Exercise goal >>
Repeat all of the data precisely.
============
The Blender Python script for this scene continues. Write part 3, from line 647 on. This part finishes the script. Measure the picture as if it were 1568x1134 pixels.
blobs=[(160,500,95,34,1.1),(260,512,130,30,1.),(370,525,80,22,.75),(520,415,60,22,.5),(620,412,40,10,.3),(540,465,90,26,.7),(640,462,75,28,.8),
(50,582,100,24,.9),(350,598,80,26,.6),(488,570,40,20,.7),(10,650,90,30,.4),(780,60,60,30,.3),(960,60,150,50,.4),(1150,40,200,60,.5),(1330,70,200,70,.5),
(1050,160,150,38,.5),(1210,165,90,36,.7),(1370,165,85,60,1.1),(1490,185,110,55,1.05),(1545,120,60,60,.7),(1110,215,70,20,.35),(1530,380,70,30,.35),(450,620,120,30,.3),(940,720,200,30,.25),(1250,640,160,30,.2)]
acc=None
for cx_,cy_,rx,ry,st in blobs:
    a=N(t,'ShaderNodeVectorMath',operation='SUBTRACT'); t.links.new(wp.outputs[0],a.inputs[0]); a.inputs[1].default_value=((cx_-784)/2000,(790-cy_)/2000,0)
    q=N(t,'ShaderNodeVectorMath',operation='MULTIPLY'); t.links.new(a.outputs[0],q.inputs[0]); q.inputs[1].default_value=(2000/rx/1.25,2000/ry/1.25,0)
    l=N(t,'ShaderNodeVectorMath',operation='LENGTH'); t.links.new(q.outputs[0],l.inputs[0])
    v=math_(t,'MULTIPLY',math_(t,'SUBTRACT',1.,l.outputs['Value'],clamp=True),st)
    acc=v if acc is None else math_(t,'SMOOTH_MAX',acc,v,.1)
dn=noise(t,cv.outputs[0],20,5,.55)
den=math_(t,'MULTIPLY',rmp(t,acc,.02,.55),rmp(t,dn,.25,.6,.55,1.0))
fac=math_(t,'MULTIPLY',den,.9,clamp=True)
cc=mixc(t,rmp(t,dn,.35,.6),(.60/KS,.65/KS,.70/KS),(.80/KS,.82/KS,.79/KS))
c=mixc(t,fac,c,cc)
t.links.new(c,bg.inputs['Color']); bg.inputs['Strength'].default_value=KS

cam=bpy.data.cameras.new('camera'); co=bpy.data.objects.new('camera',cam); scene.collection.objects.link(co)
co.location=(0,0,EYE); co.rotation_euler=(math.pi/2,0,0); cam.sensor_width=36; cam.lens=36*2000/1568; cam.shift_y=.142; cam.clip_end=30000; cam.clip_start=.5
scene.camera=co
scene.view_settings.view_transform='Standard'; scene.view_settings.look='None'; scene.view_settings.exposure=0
============
Task response >>
The Blender Python script for this scene continues. Write part 3, from line 647 on. This part finishes the script. Measure the picture as if it were 1568x1134 pixels.
blobs=[(160,500,95,34,1.1),(260,512,130,30,1.),(370,525,80,22,.75),(520,415,60,22,.5),(620,412,40,10,.3),(540,465,90,26,.7),(640,462,75,28,.8),
(50,582,100,24,.9),(350,598,80,26,.6),(488,570,40,20,.7),(10,650,90,30,.4),(780,60,60,30,.3),(960,60,150,50,.4),(1150,40,200,60,.5),(1330,70,200,70,.5),
(1050,160,150,38,.5),(1210,165,90,36,.7),(1370,165,85,60,1.1),(1490,185,110,55,1.05),(1545,120,60,60,.7),(1110,215,70,20,.35),(1530,380,70,30,.35),(450,620,120,30,.3),(940,720,200,30,.25),(1250,640,160,30,.2)]
acc=None
for cx_,cy_,rx,ry,st in blobs:
    a=N(t,'ShaderNodeVectorMath',operation='SUBTRACT'); t.links.new(wp.outputs[0],a.inputs[0]); a.inputs[1].default_value=((cx_-784)/2000,(790-cy_)/2000,0)
    q=N(t,'ShaderNodeVectorMath',operation='MULTIPLY'); t.links.new(a.outputs[0],q.inputs[0]); q.inputs[1].default_value=(2000/rx/1.25,2000/ry/1.25,0)
    l=N(t,'ShaderNodeVectorMath',operation='LENGTH'); t.links.new(q.outputs[0],l.inputs[0])
    v=math_(t,'MULTIPLY',math_(t,'SUBTRACT',1.,l.outputs['Value'],clamp=True),st)
    acc=v if acc is None else math_(t,'SMOOTH_MAX',acc,v,.1)
dn=noise(t,cv.outputs[0],20,5,.55)
den=math_(t,'MULTIPLY',rmp(t,acc,.02,.55),rmp(t,dn,.25,.6,.55,1.0))
fac=math_(t,'MULTIPLY',den,.9,clamp=True)
cc=mixc(t,rmp(t,dn,.35,.6),(.60/KS,.65/KS,.70/KS),(.80/KS,.82/KS,.79/KS))
c=mixc(t,fac,c,cc)
t.links.new(c,bg.inputs['Color']); bg.inputs['Strength'].default_value=KS

cam=bpy.data.cameras.new('camera'); co=bpy.data.objects.new('camera',cam); scene.collection.objects.link(co)
co.location=(0,0,EYE); co.rotation_euler=(math.pi/2,0,0); cam.sensor_width=36; cam.lens=36*2000/1568; cam.shift_y=.142; cam.clip_end=30000; cam.clip_start=.5
scene.camera=co
scene.view_settings.view_transform='Standard'; scene.view_settings.look='None'; scene.view_settings.exposure=0